%%

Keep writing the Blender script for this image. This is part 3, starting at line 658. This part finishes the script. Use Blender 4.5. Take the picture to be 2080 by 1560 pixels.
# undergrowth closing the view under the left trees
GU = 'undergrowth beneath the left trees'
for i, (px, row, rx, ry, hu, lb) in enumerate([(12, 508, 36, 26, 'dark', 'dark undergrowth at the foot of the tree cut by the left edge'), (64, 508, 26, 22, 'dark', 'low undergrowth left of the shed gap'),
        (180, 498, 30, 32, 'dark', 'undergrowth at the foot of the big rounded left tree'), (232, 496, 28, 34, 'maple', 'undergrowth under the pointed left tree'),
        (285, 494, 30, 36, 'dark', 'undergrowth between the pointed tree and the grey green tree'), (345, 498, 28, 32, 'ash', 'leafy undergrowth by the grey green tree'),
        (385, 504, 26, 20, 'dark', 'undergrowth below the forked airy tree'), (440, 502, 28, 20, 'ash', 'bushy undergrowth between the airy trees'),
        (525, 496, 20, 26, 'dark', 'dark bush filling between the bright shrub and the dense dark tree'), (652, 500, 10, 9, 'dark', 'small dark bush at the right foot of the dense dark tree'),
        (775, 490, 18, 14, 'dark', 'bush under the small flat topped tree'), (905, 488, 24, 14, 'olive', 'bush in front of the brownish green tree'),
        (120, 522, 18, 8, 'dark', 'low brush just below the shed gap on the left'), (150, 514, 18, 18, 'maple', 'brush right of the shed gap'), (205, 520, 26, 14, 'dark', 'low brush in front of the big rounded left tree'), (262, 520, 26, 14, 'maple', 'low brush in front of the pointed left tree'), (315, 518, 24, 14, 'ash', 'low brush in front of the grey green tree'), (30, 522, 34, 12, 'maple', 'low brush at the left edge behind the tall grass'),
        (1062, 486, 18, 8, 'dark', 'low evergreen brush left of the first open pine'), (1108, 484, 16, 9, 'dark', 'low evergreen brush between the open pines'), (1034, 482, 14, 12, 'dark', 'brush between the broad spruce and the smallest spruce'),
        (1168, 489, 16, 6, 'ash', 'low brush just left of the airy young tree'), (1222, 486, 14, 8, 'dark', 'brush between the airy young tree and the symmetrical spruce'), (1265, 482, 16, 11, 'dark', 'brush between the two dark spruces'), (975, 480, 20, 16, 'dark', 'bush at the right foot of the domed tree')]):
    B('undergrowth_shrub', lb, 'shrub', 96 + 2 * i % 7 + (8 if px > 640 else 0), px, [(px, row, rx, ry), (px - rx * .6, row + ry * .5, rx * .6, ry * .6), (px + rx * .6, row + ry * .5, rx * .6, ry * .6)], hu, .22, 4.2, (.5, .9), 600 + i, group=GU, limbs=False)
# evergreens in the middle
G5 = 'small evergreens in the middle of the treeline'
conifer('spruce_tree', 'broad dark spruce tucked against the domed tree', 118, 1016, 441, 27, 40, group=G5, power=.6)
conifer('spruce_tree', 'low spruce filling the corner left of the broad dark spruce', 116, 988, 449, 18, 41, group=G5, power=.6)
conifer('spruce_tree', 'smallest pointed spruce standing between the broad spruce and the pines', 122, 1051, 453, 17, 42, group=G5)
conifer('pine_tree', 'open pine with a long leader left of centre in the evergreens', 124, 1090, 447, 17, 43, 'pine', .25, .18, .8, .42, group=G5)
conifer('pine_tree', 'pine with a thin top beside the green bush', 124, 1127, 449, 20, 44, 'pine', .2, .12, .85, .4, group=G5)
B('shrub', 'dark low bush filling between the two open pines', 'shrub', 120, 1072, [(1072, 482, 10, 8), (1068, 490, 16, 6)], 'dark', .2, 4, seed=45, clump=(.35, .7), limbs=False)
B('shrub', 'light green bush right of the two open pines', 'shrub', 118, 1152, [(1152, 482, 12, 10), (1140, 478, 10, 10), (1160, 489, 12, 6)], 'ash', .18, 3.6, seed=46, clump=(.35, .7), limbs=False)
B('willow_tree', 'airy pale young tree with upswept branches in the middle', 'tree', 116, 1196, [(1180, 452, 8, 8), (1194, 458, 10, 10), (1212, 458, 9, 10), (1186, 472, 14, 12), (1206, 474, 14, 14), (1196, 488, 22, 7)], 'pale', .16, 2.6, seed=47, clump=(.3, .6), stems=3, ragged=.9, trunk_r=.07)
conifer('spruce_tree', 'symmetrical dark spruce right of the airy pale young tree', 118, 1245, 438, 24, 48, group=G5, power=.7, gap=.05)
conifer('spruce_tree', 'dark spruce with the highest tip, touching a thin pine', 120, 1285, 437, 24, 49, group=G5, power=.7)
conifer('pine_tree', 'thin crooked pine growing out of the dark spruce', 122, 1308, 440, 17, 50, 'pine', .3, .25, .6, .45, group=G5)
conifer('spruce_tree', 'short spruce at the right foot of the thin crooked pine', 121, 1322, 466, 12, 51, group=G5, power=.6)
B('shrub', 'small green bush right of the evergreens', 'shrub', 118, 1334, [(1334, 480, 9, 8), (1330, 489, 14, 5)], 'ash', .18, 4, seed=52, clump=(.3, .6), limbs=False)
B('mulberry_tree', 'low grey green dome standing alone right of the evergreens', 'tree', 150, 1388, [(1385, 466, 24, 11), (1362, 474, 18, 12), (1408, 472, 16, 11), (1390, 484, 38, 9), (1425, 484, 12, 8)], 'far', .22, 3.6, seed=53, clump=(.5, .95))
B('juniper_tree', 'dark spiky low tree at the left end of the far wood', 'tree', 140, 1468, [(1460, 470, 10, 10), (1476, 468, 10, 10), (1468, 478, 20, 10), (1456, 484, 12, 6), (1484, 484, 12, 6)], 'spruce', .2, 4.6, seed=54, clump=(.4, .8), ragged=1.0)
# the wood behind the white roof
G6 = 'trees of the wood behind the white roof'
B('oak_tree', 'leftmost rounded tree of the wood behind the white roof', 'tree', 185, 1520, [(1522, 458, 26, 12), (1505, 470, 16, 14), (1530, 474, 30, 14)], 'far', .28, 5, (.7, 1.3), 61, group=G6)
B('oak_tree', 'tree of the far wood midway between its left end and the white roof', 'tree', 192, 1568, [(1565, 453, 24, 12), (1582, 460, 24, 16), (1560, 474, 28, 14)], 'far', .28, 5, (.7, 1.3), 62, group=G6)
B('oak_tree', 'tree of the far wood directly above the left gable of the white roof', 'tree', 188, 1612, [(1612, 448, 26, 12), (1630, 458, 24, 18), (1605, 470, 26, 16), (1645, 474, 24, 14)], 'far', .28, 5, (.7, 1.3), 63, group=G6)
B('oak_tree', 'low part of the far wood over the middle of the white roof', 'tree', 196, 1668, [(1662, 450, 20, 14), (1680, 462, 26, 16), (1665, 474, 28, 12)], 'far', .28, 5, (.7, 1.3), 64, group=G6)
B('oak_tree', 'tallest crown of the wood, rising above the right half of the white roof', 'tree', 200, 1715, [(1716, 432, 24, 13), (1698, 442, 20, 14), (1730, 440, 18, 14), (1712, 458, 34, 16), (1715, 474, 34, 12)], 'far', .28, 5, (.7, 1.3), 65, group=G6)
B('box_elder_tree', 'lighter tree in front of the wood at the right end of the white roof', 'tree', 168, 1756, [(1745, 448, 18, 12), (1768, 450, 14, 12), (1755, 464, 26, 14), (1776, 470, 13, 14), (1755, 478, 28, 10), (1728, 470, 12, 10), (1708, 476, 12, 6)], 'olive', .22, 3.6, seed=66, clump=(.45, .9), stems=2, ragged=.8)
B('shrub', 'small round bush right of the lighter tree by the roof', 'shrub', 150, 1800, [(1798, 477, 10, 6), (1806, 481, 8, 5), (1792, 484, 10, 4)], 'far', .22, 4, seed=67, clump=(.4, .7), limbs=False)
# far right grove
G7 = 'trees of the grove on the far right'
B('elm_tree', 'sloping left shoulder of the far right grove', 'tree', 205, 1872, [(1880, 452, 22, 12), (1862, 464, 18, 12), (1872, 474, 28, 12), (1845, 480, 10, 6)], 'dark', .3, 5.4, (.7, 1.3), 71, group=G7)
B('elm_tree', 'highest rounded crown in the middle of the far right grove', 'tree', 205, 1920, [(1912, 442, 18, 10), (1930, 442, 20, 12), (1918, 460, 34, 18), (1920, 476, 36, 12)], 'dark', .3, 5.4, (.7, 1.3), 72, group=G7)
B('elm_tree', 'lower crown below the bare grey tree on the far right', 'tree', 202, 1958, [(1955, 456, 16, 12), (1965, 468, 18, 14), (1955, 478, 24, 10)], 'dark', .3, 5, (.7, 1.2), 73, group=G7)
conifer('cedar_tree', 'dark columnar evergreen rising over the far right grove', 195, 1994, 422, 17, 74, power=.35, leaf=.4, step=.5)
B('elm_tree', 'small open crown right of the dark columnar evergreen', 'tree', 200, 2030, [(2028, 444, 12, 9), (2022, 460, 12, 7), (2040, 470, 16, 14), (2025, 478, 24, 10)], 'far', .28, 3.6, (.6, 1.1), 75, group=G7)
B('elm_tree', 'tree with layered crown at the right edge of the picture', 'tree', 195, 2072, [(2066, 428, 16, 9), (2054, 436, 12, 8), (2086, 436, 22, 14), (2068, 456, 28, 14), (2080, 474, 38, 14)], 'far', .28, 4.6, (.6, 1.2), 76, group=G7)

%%

■ **DESCRIPTION OF THE TASK**
Search the data for the string "picture" and copy each line where it appears.

■ **SOLVED PROBLEM**
Keep writing the Blender script for this image. This is part 3, starting at line 658. This part finishes the script. Use Blender 4.5. Take the picture to be 2080 by 1560 pixels.
B('elm_tree', 'tree with layered crown at the right edge of the picture', 'tree', 195, 2072, [(2066, 428, 16, 9), (2054, 436, 12, 8), (2086, 436, 22, 14), (2068, 456, 28, 14), (2080, 474, 38, 14)], 'far', .28, 4.6, (.6, 1.2), 76, group=G7)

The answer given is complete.